THE CITY OF MARION MOVES TO ELIMINATE THE INCOME TAX CREDIT GIVEN TO RESIDENTS WHO WORK IN ANOTHER MUNICIPALITY AND PAY INCOME TAX THEREReading Mode

The Swamp Fox has already posted about this topic–many weeks ago–so it isn’t exactly breaking news at this point–but it’s just now getting the attention of Marion residents, so here he goes once again.

Let’s start with an example, using a hypothetical Marion man named John.

John lives in Marion but works in Crestline. Both Marion and Crestline have a 2.0% income tax rate.

Since John earned his income in Crestline, he has to pay Crestline 2% in income tax. He uses Crestline’s streets to get to work and things like its sewer and water while he’s at work, but other than that, his use of government services in Crestline is relatively minimal.

Meanwhile, although he doesn’t work in Marion and doesn’t earn income in Marion, John lives in Marion–using its infrastructure daily and benefiting more heartily from other services that the city offers.

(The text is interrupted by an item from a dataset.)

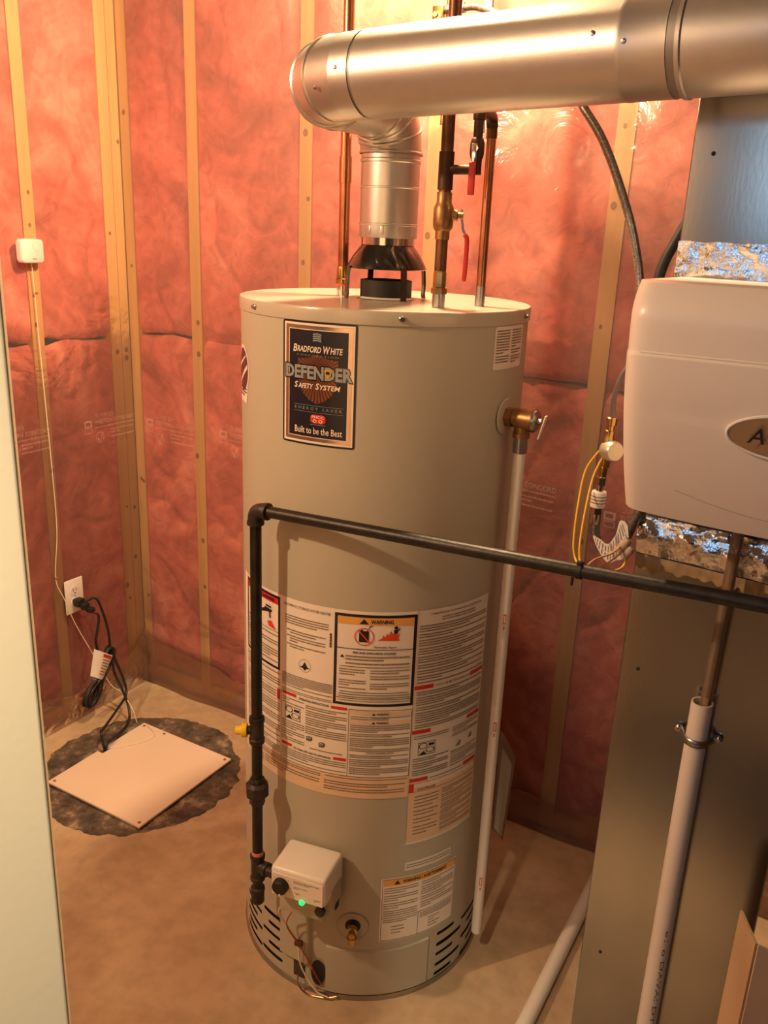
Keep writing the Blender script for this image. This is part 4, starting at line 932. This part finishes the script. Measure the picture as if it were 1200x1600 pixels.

As it stands now, since John paid Crestline’s 2% income tax, the city of Marion would give him a 100% credit on the taxes he paid to Crestline. Crestline gets his money and Marion gets squat from him–even though he’s using more of Marion’s infrastructure and services.

Under the proposed plan to eliminate the credit, John would pay Crestline 2% AND pay Marion 2%. That sucks for John, but benefits Marion.

Due to the city of Marion’s current status of fiscal distress, it needs to cut spending and increase revenue in order to balance its budget.

Spending cuts have been made, so now the city is looking to increase revenues.

With the sum total of fund deficits being about $9 million, it has some ground to make up.

Now, allow the Swamp Fox to make this clear: municipal income taxes are counterproductive to economic development. Cities like Marion would be much better off without an income tax, as private enterprise would be more equipped to turn a profit and more inclined to do business. More business and enterprise would mean more investment, more jobs, more sales tax revenue, and more property tax revenue (until we ax it).

That being said, the city of Marion is not in a position to eliminate its municipal income tax at this time. Hell, it really isn’t even in a position to be able to continue with the 100% tax credit offered to residents who work in another municipality that assesses an income tax. Hence, that’s why they’re being forced to eliminate the credit.

When Marion’s income tax was first established in 1959, it was set at 0.6% and no credit was offered to residents who paid income taxes elsewhere–not that it was relevant, since most places in Ohio didn’t have an income tax back then.

Over the years, the tax rate was gradually increased to its present 2.0% rate. During that time, there’s been zero credit, 50% credit up to whatever the rate was at the time, and now a 100% credit up to the 2.0% rate.

The credit was irresponsibly increased from 50% to 100% in 2023. Despite council and the Democratic Schertzer Administration being fully aware of the city’s financial issues, the increase in the tax credit was approved.

When you consider the demographics and economics of the city of Marion, most residents who are gainfully employed DO NOT work inside the city limits. These folks do, however, still provide wear and tear to the city’s infrastructure and benefit from its services.

Many other residents–many of whom are not gainfully employed–DO NOT have an income tax liability, so they pay nothing and still provide wear and tear to the infrastructure and benefit from city services.

When it comes to those poor unfortunate working stiffs who live in Marion and work elsewhere, the problem lies with the tax policies of the municipalities in which they work. In a just world, it would be those places that would offer a credit to these Marion workers–since they’re only there during work and are not likely using that municipality’s services, other than passive use of their infrastructure.

The city of Marion has no choice but to eliminate the credit at this point in time. However, once the financial crisis is over, its leaders need to commit to a reduction in income taxes, with the goal of a total or near total elimination of the income tax.

It can be done.

It must be done.

The Swamp Fox has attached a breakdown of the tax rates and tax credit rates for each municipality that assesses an income tax in our area, just to put things in perspective.

At the state level, as he’s mentioned before, there’s a direct correlation between lower income tax rates and economic development/GDP.

So let’s ax the income tax–eventually. But for the time being, let’s ax the credit.